» SUPPLIED MATERIAL:
------------------------------------------------------------------------

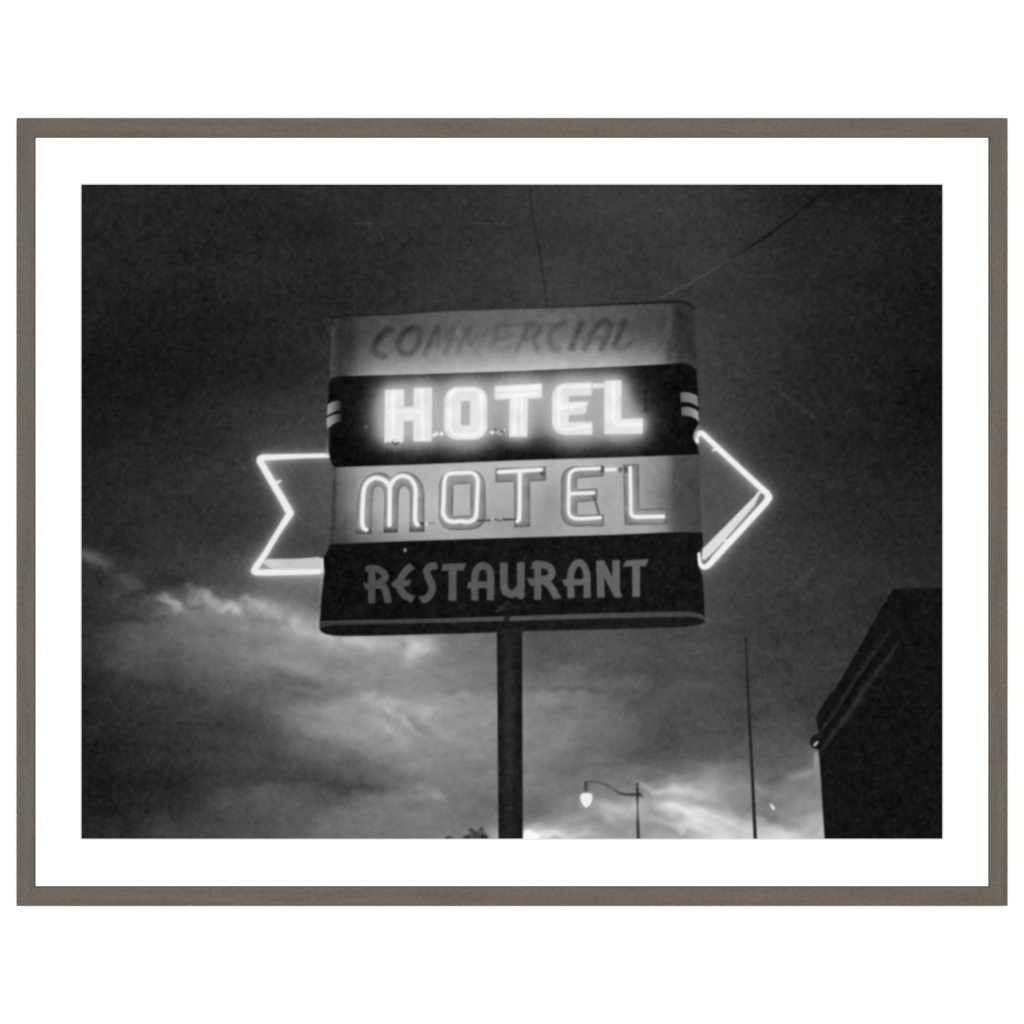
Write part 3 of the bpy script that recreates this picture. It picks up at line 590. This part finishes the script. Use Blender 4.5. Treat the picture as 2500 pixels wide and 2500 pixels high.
hue2 = ramp(tex(17, (1, 1, 1), 1, .4).outputs[0], [(.42, tone((112, 106, 97))), (.6, tone((117, 106, 99)))])
grain = ramp(tex(90, (.10, 1, 1.6), 5, .65).outputs[0], [(.3, (.86, .86, .86)), (.52, (1.0, 1.0, 1.0)), (.72, (1.09, 1.09, 1.09))])
pore = ramp(tex(380, (.6, 1, 1), 3, .7).outputs[0], [(.3, (.84, .84, .84)), (.5, (1, 1, 1)), (.7, (1.14, 1.14, 1.14))])
c = mix(mix(mix(hue.outputs[0], hue2.outputs[0], .5), grain.outputs[0], 1.0, 'MULTIPLY'), pore.outputs[0], 1.0, 'MULTIPLY')
nt.links.new(c, b.inputs['Base Color'])
b.inputs['Roughness'].default_value = .75; b.inputs['Specular IOR Level'].default_value = .05
bp = nt.nodes.new('ShaderNodeBump'); bp.inputs['Strength'].default_value = .25; bp.inputs['Distance'].default_value = .0006
nt.links.new(grain.outputs[0], bp.inputs['Height']); nt.links.new(bp.outputs['Normal'], b.inputs['Normal'])

# ---- mat board
m_mat, nt, b = mat('white_mat_board')
b.inputs['Base Color'].default_value = (.93, .93, .93, 1); b.inputs['Roughness'].default_value = .9; b.inputs['Specular IOR Level'].default_value = 0.0
n = nt.nodes.new('ShaderNodeTexNoise'); n.inputs['Scale'].default_value = 900
bp = nt.nodes.new('ShaderNodeBump'); bp.inputs['Strength'].default_value = .03; bp.inputs['Distance'].default_value = .0005
nt.links.new(n.outputs[0], bp.inputs['Height']); nt.links.new(bp.outputs['Normal'], b.inputs['Normal'])

m_core, nt, b = mat('mat_board_core')
n = nt.nodes.new('ShaderNodeTexNoise'); n.inputs['Scale'].default_value = 1500
r = ramp(n.outputs[0], [(.3, (.66, .66, .65)), (.7, (.73, .73, .72))]); nt.links.new(r.outputs[0], b.inputs['Base Color']); b.inputs['Roughness'].default_value = .9; b.inputs['Specular IOR Level'].default_value = 0.0

m_back, nt, b = mat('brown_backing_card')
n = nt.nodes.new('ShaderNodeTexNoise'); n.inputs['Scale'].default_value = 60
r = ramp(n.outputs[0], [(.3, (.22, .16, .10)), (.7, (.30, .22, .14))]); nt.links.new(r.outputs[0], b.inputs['Base Color']); b.inputs['Roughness'].default_value = .9

# ---- the print: matt paper carrying the ink tones of the sheet, with fine paper tooth
m_ink, nt, b = mat('printed_photo_paper')
at_n = nt.nodes.new('ShaderNodeAttribute'); at_n.attribute_name = 'ink'
tc = nt.nodes.new('ShaderNodeTexCoord')
n = nt.nodes.new('ShaderNodeTexNoise'); n.inputs['Scale'].default_value = 700; n.inputs['Detail'].default_value = 2
nt.links.new(tc.outputs['Object'], n.inputs['Vector'])
r = ramp(n.outputs[0], [(.25, (.93, .93, .93)), (.75, (1.07, 1.07, 1.07))])
nt.links.new(mix(at_n.outputs['Color'], r.outputs[0], 1.0, 'MULTIPLY'), b.inputs['Base Color'])
b.inputs['Roughness'].default_value = .85; b.inputs['Specular IOR Level'].default_value = 0.0

# ---------------------------------------------------------------------------
# the wall
# ---------------------------------------------------------------------------
bm = bmesh.new(); bmesh.ops.create_cube(bm, size=1)
for v in bm.verts: v.co = (v.co.x * 9, v.co.y * .12 + .06, v.co.z * 6)
me = bpy.data.meshes.new('wall'); bm.to_mesh(me); bm.free()
wall = link('wall', me, m_wall); wall['kind'] = 'structure'
wall['label'] = 'plain bright white wall behind the framed picture'

# ---------------------------------------------------------------------------
# the framed picture
# ---------------------------------------------------------------------------
root = bpy.data.objects.new('framed_photograph', None); col.objects.link(root)
root.location = at(1250, 1250, 0)
root['label'] = 'wide grey-brown wooden frame holding a white-matted black-and-white photograph of a neon hotel sign'
root['category'] = 'framed picture'

FO = (39.6, 287.7, 2460.6, 2212.3)      # frame, outer edge
FI = (85.3, 335.2, 2414.5, 2164.8)      # frame, inner edge
def rail(a0, a1, b1, b0):
    """one mitred length of moulding: outer corners a0, a1, inner corners b1, b0 (as seen), with softened edges"""
    bm = bmesh.new()
    def lerp(p, q, t): return (p[0] + (q[0] - p[0]) * t, p[1] + (q[1] - p[1]) * t)
    # profile across the rail: (share of the way from outer to inner edge, distance from the wall)
    prof = [(0, .0015), (0, DEPTH - .0018), (.035, DEPTH - .0003), (.055, DEPTH), (.945, DEPTH), (.965, DEPTH - .0003), (1, DEPTH - .0018), (1, .0015)]
    ends = []
    for o, i in ((a0, b0), (a1, b1)):
        ends.append([bm.verts.new(at(*lerp(o, i, t), d)) for t, d in prof])
    for k in range(len(prof)):
        j = (k + 1) % len(prof)
        bm.faces.new((ends[0][k], ends[0][j], ends[1][j], ends[1][k]))
    bm.faces.new(ends[0]); bm.faces.new(ends[1][::-1])
    bmesh.ops.recalc_face_normals(bm, faces=bm.faces)
    # lay the rail along its own x axis so the grain follows its length
    xs = [v.co.copy() for v in bm.verts]
    mx = sum((v.x for v in xs)) / len(xs); mz = sum((v.z for v in xs)) / len(xs)
    vert = abs(a0[0] - a1[0]) < abs(a0[1] - a1[1])
    for v in bm.verts:
        x, z = v.co.x - mx, v.co.z - mz
        v.co.x, v.co.z = (z, -x) if vert else (x, z)
    me = bpy.data.meshes.new('frame_rail'); bm.to_mesh(me); bm.free()
    o = link('frame_rail', me, m_wood, root)
    o.location = (mx - root.location.x, 0 - root.location.y, mz - root.location.z)
    if vert: o.rotation_euler = (0, -math.radians(90), 0)
    return o
g = .04                                    # hairline left open at the mitres
x0, y0, x1, y1 = FO; u0, v0, u1, v1 = FI
rail((x0 + g, y0), (x1 - g, y0), (u1 - g, v0), (u0 + g, v0))
rail((x0 + g, y1), (x1 - g, y1), (u1 - g, v1), (u0 + g, v1))
rail((x0, y0 + g), (x0, y1 - g), (u0, v1 - g), (u0, v0 + g))
rail((x1, y0 + g), (x1, y1 - g), (u1, v1 - g), (u1, v0 + g))

# mat board: a window cut with a sloping edge
MAT = DEPTH - .0045; PRINT = MAT - .0016
def widen(v, mid, depth): return mid + (v - mid) * (DIST + DEPTH - depth) / DIST     # true size of an opening that lies a little behind the frame's face
W0, W1 = widen(198.3, CX, MAT), widen(2301.2, CX, MAT)
V0, V1 = widen(450.3, CY, MAT), widen(2048.0, CY, MAT)
bm = bmesh.new()
def ring(a, b_, c_, d_, depth): return [bm.verts.new(at(x, y, depth)) for x, y in ((a, b_), (c_, b_), (c_, d_), (a, d_))]
out_f = ring(FI[0] + .5, FI[1] + .5, FI[2] - .5, FI[3] - .5, MAT)
win_f = ring(W0 - 3.6, V0 - 3.6, W1 + 3.6, V1 + 3.6, MAT)
win_b = ring(W0, V0, W1, V1, PRINT + .0002)
out_b = ring(FI[0] + .5, FI[1] + .5, FI[2] - .5, FI[3] - .5, PRINT + .0002)
for A_, B_ in ((out_f, win_f), (win_f, win_b), (win_b, out_b), (out_b, out_f)):
    for k in range(4):
        f_ = bm.faces.new((A_[k], A_[(k + 1) % 4], B_[(k + 1) % 4], B_[k]))
        f_.material_index = 1 if A_ is win_f else 0
bmesh.ops.recalc_face_normals(bm, faces=bm.faces)
me = bpy.data.meshes.new('mat_board'); bm.to_mesh(me); bm.free()
o = link('mat_board', me, m_mat, root); me.materials.append(m_core); o.location = (-root.location.x, -root.location.y, -root.location.z)
o['label'] = 'wide white mat board around the picture'

# backing card that closes the frame behind the print
bm = bmesh.new(); bmesh.ops.create_cube(bm, size=1)
a = at(FI[0] + 1, FI[3] - 1, .003); z_ = at(FI[2] - 1, FI[1] + 1, PRINT - .0008)
for v in bm.verts:
    v.co = (a[0] if v.co.x < 0 else z_[0], a[1] if v.co.y > 0 else z_[1], a[2] if v.co.z < 0 else z_[2])
me = bpy.data.meshes.new('backing_card'); bm.to_mesh(me); bm.free()
o = link('backing_card', me, m_back, root); o.location = (-root.location.x, -root.location.y, -root.location.z)

# ---------------------------------------------------------------------------
# the print itself: one sheet of paper, divided along the outlines of what is printed on it
# ---------------------------------------------------------------------------
img, reg = paint_print()
ink = np.clip(lin(img) / LIGHT, 0.0005, .9)
kx = (DIST + DEPTH - PRINT) / DIST
PXs = (CX + (GX - CX) * kx - CX) * U; PZs = (CY - (CY + (GY - CY) * kx)) * U
# the sheet runs a little way behind the mat
PXs[:, 0] -= 5 * U; PXs[:, -1] += 5 * U; PZs[0, :] += 5 * U; PZs[-1, :] -= 5 * U
idx = np.arange(NX * NY).reshape(NY, NX)
quads = np.stack([idx[1:, :-1], idx[1:, 1:], idx[:-1, 1:], idx[:-1, :-1]], -1).reshape(-1, 4)
qreg = reg[:-1, :-1].reshape(-1)
flat = np.stack([PXs.ravel(), np.full(NX * NY, -PRINT), PZs.ravel()], -1).astype(np.float32)
inkf = ink.ravel().astype(np.float32)
def sheet(name, ident, parent):
    q = quads[qreg == ident]
    if not len(q): return None
    used, inv = np.unique(q, return_inverse=True); inv = inv.reshape(-1)
    me = bpy.data.meshes.new(name)
    me.vertices.add(len(used)); me.vertices.foreach_set('co', flat[used].ravel())
    me.loops.add(len(inv)); me.loops.foreach_set('vertex_index', inv.astype(np.int32))
    me.polygons.add(len(q)); me.polygons.foreach_set('loop_start', np.arange(0, len(inv), 4, dtype=np.int32))
    me.polygons.foreach_set('loop_total', np.full(len(q), 4, np.int32))
    me.update(calc_edges=True)
    ca = me.color_attributes.new('ink', 'FLOAT_COLOR', 'POINT')
    c4 = np.ones((len(used), 4), np.float32); c4[:, :3] = inkf[used][:, None]
    ca.data.foreach_set('color', c4.ravel())
    o = link(name, me, m_ink, parent)
    return o
photo = sheet('photo_print', SKY, root)
photo.location = (-root.location.x, -root.location.y, -root.location.z)
photo['label'] = 'matt black-and-white print of a dusky cloudy sky behind a neon sign'
PARTS = [
 ('overhead_wire', WIRE_THIN, 'thin printed wire running straight up above the sign'),
 ('overhead_wire', WIRE_THICK, 'printed wire slanting up to the top corner'),
 ('tree_top', TREE, 'small dark printed tree top beside the foot of the pole'),
 ('flagpole', FLAGPOLE, 'thin dark printed flagpole'),
 ('street_lamp', STREET_LAMP, 'dark printed lamp post with a curved arm'),
 ('lamp_globe', LAMP_GLOBE, 'glowing white printed lamp globe'),
 ('dark_building', BUILDING, 'black printed building with a stepped cornice'),
 ('sign_pole', SIGN_POLE, 'dark printed pole under the sign'),
 ('arrow_tail', ARROW_TAIL, 'grey printed arrow tail board with notched end'),
 ('arrow_head', ARROW_HEAD, 'grey printed arrow head board with bright edge'),
 ('neon_tube', NEON_TAIL, 'white printed neon outline of the arrow tail'),
 ('neon_tube', NEON_HEAD, 'white printed neon outline of the arrow head'),
 ('sign_panel', PANEL_TOP, 'grey printed top panel, brighter along its lower edge'),
 ('sign_panel', PANEL_HOTEL, 'black printed panel lit by the HOTEL letters'),
 ('sign_panel', PANEL_MOTEL, 'pale printed panel behind the MOTEL letters'),
 ('sign_panel', PANEL_RESTAURANT, 'black printed panel behind the RESTAURANT letters'),
 ('sign_underside', UNDERSIDE, 'dark printed underside of the sign with a grey trim'),
 ('end_stripes', STRIPE, 'pale printed pair of stripes beside the letter H'),
 ('end_stripes', STRIPE_END, 'pale printed pair of stripes above the arrow head'),
 ('painted_lettering', LETTERS_TOP, 'faded dark COMMERCIAL lettering'),
 ('neon_lettering', LETTERS_HOTEL, 'glaring white HOTEL lettering'),
 ('neon_lettering', LETTERS_MOTEL, 'grey MOTEL letters with white neon lines'),
 ('painted_lettering', LETTERS_RESTAURANT, 'plain grey RESTAURANT lettering'),
]
for name, ident, label in PARTS:
    o = sheet(name, ident, photo)
    if o: o['label'] = label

------------------------------------------------------------------------

» PROBLEM DETAILS: In the listing above, how many lines hold the word "picture"? Give the number and nothing more.

» FULL RESPONSE: 5